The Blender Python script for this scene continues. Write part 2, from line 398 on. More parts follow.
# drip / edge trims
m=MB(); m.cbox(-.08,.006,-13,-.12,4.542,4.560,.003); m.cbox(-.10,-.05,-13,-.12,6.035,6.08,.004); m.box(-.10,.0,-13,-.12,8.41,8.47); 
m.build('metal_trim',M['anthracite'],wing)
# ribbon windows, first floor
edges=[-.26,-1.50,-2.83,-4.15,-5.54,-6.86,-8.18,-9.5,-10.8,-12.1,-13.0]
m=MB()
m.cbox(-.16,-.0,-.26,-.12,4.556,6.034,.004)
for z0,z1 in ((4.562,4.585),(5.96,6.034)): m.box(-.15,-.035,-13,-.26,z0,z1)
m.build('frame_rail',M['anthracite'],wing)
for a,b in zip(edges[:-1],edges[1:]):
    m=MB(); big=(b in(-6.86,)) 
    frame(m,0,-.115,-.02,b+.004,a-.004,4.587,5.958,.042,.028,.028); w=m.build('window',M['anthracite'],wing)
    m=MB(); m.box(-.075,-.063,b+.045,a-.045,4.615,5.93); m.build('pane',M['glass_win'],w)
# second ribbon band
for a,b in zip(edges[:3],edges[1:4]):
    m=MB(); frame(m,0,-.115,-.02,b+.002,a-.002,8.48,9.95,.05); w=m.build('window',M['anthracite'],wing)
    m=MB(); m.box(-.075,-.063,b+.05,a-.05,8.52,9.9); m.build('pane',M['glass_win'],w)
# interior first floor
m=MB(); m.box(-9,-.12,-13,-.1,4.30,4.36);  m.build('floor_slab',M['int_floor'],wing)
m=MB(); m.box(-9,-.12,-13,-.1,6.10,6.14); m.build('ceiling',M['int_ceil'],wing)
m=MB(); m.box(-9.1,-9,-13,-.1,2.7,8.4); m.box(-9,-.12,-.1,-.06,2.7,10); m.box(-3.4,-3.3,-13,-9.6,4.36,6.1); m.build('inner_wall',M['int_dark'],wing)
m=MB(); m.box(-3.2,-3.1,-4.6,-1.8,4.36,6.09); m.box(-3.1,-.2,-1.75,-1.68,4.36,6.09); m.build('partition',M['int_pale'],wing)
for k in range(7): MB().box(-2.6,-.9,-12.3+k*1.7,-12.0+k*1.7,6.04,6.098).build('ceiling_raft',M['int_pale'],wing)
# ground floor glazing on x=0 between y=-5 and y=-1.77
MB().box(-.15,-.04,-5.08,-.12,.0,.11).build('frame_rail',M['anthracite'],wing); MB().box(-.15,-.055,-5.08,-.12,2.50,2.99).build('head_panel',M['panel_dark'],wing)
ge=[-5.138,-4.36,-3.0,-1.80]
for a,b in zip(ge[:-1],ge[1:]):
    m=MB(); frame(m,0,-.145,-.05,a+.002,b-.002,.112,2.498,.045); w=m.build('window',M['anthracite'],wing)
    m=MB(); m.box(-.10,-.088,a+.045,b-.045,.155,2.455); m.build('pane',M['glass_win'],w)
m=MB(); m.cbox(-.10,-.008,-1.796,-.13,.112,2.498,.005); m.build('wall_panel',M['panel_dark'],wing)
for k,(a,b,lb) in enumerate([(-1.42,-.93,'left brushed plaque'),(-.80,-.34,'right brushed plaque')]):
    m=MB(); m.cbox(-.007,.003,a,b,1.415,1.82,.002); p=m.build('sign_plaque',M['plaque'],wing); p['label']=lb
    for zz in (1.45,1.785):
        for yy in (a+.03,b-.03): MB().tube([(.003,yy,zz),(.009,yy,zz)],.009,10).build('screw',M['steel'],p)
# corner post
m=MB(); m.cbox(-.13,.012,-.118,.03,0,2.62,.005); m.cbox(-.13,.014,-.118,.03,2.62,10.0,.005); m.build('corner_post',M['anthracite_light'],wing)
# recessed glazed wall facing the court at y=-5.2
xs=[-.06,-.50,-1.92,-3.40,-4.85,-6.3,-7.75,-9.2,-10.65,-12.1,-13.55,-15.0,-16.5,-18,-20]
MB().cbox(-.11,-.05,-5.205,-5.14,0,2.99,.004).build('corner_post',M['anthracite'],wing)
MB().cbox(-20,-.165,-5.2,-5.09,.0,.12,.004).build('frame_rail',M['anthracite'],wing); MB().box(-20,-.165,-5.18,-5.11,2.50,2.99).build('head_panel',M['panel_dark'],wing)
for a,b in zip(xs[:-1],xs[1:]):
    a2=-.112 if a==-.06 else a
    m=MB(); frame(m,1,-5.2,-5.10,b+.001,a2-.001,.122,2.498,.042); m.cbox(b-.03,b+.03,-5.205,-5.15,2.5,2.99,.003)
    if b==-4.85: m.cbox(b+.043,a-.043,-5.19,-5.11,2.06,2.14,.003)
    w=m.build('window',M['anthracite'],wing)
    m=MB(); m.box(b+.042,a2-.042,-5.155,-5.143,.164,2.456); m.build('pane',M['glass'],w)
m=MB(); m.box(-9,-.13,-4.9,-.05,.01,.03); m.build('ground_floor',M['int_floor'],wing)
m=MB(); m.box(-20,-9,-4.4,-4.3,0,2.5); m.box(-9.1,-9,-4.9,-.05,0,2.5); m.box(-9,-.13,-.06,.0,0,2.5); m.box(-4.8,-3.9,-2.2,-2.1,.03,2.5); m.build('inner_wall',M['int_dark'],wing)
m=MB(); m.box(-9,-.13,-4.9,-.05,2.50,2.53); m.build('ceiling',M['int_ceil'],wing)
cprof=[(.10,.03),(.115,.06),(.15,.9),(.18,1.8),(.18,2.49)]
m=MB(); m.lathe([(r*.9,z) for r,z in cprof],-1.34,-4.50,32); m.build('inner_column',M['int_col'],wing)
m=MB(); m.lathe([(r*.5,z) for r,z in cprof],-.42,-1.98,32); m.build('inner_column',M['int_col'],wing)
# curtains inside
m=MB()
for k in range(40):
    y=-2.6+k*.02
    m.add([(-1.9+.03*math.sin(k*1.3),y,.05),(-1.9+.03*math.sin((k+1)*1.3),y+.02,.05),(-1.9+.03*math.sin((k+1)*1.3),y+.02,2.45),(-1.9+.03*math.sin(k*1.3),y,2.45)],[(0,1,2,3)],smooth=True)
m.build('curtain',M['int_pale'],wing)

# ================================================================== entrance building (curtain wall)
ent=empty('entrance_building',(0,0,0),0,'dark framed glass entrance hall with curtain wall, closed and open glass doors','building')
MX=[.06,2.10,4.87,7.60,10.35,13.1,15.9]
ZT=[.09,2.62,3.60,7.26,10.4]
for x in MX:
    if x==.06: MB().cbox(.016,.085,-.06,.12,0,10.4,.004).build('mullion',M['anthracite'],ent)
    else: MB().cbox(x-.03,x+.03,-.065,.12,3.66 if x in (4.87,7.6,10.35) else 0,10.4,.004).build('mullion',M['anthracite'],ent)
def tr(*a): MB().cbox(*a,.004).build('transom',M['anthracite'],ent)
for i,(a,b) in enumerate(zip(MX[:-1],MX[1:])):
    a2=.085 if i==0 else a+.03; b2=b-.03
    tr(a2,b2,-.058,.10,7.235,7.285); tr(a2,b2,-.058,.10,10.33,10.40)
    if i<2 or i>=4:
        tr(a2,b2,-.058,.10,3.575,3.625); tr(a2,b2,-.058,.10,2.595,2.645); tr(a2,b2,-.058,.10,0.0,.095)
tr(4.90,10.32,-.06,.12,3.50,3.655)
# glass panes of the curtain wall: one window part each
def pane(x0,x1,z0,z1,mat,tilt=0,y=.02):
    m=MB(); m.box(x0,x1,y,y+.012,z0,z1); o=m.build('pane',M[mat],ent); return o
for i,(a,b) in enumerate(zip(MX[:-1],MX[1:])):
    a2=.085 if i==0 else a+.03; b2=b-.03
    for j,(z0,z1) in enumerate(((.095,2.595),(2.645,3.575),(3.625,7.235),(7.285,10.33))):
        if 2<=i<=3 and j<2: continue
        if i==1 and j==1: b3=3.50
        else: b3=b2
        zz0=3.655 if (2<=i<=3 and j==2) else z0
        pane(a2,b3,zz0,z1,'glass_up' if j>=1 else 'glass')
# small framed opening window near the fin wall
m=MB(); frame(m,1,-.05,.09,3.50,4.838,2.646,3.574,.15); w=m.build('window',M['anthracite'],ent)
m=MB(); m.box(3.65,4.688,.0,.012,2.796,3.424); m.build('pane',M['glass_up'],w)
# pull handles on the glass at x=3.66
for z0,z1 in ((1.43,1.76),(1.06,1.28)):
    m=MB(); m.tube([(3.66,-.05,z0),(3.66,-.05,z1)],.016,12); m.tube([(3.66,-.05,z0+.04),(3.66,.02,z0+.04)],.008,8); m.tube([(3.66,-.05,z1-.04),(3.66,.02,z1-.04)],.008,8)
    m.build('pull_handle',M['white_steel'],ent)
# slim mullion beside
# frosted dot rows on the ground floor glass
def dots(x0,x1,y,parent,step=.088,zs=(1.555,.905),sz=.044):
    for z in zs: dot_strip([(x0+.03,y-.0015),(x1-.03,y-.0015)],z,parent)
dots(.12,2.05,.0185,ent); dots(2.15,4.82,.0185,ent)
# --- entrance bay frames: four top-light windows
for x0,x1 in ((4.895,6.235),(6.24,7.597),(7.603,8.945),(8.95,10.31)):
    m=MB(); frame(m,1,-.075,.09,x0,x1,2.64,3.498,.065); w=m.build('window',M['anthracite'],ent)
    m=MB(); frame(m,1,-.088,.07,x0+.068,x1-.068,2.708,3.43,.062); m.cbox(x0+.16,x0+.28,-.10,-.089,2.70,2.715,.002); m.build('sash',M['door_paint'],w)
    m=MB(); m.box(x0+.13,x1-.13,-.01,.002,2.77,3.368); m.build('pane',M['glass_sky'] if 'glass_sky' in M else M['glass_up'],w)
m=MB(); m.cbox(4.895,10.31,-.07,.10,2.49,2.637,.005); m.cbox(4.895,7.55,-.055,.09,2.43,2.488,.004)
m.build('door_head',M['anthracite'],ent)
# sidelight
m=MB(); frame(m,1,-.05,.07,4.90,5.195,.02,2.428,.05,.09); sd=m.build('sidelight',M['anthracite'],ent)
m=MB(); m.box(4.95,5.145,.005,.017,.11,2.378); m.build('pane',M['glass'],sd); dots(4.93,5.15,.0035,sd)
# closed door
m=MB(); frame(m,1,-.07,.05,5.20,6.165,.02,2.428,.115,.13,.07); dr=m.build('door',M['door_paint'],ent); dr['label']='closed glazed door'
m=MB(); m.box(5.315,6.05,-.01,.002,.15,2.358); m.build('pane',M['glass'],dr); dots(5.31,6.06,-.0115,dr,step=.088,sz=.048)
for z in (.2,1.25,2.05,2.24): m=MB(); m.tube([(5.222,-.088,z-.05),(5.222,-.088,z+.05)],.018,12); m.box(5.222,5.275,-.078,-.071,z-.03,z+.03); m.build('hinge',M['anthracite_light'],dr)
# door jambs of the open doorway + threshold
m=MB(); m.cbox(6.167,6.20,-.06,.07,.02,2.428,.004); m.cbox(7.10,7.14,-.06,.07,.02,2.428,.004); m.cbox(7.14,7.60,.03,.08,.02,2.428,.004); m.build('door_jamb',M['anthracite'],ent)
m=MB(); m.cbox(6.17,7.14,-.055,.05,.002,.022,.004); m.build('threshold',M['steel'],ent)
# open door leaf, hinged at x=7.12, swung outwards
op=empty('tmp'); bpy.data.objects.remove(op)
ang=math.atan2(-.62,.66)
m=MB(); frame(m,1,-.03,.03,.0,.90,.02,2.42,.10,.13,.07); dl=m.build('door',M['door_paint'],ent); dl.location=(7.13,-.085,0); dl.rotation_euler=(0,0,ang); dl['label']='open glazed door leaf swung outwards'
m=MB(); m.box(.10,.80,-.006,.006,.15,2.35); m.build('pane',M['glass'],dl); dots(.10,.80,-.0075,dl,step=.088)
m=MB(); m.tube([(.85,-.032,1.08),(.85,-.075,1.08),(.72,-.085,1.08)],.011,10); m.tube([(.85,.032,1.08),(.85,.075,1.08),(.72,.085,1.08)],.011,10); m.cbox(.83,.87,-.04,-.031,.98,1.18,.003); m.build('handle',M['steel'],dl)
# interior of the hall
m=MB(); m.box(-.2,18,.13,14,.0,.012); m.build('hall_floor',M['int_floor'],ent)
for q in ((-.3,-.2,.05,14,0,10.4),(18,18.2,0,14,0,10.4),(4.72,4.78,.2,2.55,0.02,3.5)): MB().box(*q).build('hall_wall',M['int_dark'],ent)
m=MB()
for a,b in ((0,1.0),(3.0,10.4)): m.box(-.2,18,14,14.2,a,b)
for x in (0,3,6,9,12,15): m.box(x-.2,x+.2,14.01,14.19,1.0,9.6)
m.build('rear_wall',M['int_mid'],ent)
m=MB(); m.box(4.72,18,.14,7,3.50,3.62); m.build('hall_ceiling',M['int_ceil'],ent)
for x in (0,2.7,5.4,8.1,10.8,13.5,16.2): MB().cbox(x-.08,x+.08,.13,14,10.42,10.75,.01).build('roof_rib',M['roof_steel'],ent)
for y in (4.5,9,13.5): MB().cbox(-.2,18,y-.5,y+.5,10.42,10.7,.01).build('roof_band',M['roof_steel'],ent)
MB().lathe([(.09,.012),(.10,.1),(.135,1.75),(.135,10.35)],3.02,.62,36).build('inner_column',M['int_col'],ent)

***

▸ **OBJECTIVE**
Quote the line that contains "m.build('rear_wall',M['int_mid'],ent)" and each line after it through the end of the data, exactly, leaving out everything else.

▸ **CORRECT RESULT**
m.build('rear_wall',M['int_mid'],ent)
m=MB(); m.box(4.72,18,.14,7,3.50,3.62); m.build('hall_ceiling',M['int_ceil'],ent)
for x in (0,2.7,5.4,8.1,10.8,13.5,16.2): MB().cbox(x-.08,x+.08,.13,14,10.42,10.75,.01).build('roof_rib',M['roof_steel'],ent)
for y in (4.5,9,13.5): MB().cbox(-.2,18,y-.5,y+.5,10.42,10.7,.01).build('roof_band',M['roof_steel'],ent)
MB().lathe([(.09,.012),(.10,.1),(.135,1.75),(.135,10.35)],3.02,.62,36).build('inner_column',M['int_col'],ent)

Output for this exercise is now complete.